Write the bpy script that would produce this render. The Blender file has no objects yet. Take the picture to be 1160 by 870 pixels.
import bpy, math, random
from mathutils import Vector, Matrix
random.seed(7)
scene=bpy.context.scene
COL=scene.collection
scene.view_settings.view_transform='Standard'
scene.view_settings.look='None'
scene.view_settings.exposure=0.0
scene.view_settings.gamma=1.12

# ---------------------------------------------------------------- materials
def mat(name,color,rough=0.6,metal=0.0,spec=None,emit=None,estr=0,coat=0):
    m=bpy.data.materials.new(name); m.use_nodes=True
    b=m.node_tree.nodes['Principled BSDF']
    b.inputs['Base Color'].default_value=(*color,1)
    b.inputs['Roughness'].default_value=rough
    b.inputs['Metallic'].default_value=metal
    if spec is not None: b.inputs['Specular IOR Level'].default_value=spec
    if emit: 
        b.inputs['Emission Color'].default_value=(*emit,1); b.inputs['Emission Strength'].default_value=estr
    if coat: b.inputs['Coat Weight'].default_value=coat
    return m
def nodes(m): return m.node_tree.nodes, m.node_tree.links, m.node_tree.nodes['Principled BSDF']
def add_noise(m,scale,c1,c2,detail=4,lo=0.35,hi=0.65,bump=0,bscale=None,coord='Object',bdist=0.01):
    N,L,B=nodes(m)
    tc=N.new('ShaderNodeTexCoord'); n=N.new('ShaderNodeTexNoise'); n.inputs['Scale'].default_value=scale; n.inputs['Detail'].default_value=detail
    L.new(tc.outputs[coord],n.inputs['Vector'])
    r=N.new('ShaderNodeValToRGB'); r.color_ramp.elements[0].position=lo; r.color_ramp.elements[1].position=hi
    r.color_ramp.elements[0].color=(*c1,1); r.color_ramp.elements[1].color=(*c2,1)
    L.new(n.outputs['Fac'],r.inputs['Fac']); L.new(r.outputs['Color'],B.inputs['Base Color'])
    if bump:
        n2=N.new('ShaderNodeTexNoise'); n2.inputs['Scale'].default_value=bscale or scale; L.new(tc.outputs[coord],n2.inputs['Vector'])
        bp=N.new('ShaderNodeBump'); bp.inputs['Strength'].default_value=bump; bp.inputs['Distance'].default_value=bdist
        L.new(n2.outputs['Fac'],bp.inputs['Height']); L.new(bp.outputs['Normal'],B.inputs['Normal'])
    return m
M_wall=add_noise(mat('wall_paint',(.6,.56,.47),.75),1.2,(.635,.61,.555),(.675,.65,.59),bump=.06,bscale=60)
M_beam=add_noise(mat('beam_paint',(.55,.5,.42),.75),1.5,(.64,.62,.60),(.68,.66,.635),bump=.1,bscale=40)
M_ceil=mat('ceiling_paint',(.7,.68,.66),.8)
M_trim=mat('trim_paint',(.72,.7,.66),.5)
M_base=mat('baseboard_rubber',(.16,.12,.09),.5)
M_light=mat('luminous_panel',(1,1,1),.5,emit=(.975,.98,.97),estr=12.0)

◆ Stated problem
All the data must be duplicated exactly, with nothing added or removed.

◆ Reply to the exercise
Write the bpy script that would produce this render. The Blender file has no objects yet. Take the picture to be 1160 by 870 pixels.
import bpy, math, random
from mathutils import Vector, Matrix
random.seed(7)
scene=bpy.context.scene
COL=scene.collection
scene.view_settings.view_transform='Standard'
scene.view_settings.look='None'
scene.view_settings.exposure=0.0
scene.view_settings.gamma=1.12

# ---------------------------------------------------------------- materials
def mat(name,color,rough=0.6,metal=0.0,spec=None,emit=None,estr=0,coat=0):
    m=bpy.data.materials.new(name); m.use_nodes=True
    b=m.node_tree.nodes['Principled BSDF']
    b.inputs['Base Color'].default_value=(*color,1)
    b.inputs['Roughness'].default_value=rough
    b.inputs['Metallic'].default_value=metal
    if spec is not None: b.inputs['Specular IOR Level'].default_value=spec
    if emit: 
        b.inputs['Emission Color'].default_value=(*emit,1); b.inputs['Emission Strength'].default_value=estr
    if coat: b.inputs['Coat Weight'].default_value=coat
    return m
def nodes(m): return m.node_tree.nodes, m.node_tree.links, m.node_tree.nodes['Principled BSDF']
def add_noise(m,scale,c1,c2,detail=4,lo=0.35,hi=0.65,bump=0,bscale=None,coord='Object',bdist=0.01):
    N,L,B=nodes(m)
    tc=N.new('ShaderNodeTexCoord'); n=N.new('ShaderNodeTexNoise'); n.inputs['Scale'].default_value=scale; n.inputs['Detail'].default_value=detail
    L.new(tc.outputs[coord],n.inputs['Vector'])
    r=N.new('ShaderNodeValToRGB'); r.color_ramp.elements[0].position=lo; r.color_ramp.elements[1].position=hi
    r.color_ramp.elements[0].color=(*c1,1); r.color_ramp.elements[1].color=(*c2,1)
    L.new(n.outputs['Fac'],r.inputs['Fac']); L.new(r.outputs['Color'],B.inputs['Base Color'])
    if bump:
        n2=N.new('ShaderNodeTexNoise'); n2.inputs['Scale'].default_value=bscale or scale; L.new(tc.outputs[coord],n2.inputs['Vector'])
        bp=N.new('ShaderNodeBump'); bp.inputs['Strength'].default_value=bump; bp.inputs['Distance'].default_value=bdist
        L.new(n2.outputs['Fac'],bp.inputs['Height']); L.new(bp.outputs['Normal'],B.inputs['Normal'])
    return m
M_wall=add_noise(mat('wall_paint',(.6,.56,.47),.75),1.2,(.635,.61,.555),(.675,.65,.59),bump=.06,bscale=60)
M_beam=add_noise(mat('beam_paint',(.55,.5,.42),.75),1.5,(.64,.62,.60),(.68,.66,.635),bump=.1,bscale=40)
M_ceil=mat('ceiling_paint',(.7,.68,.66),.8)
M_trim=mat('trim_paint',(.72,.7,.66),.5)
M_base=mat('baseboard_rubber',(.16,.12,.09),.5)
M_light=mat('luminous_panel',(1,1,1),.5,emit=(.975,.98,.97),estr=12.0)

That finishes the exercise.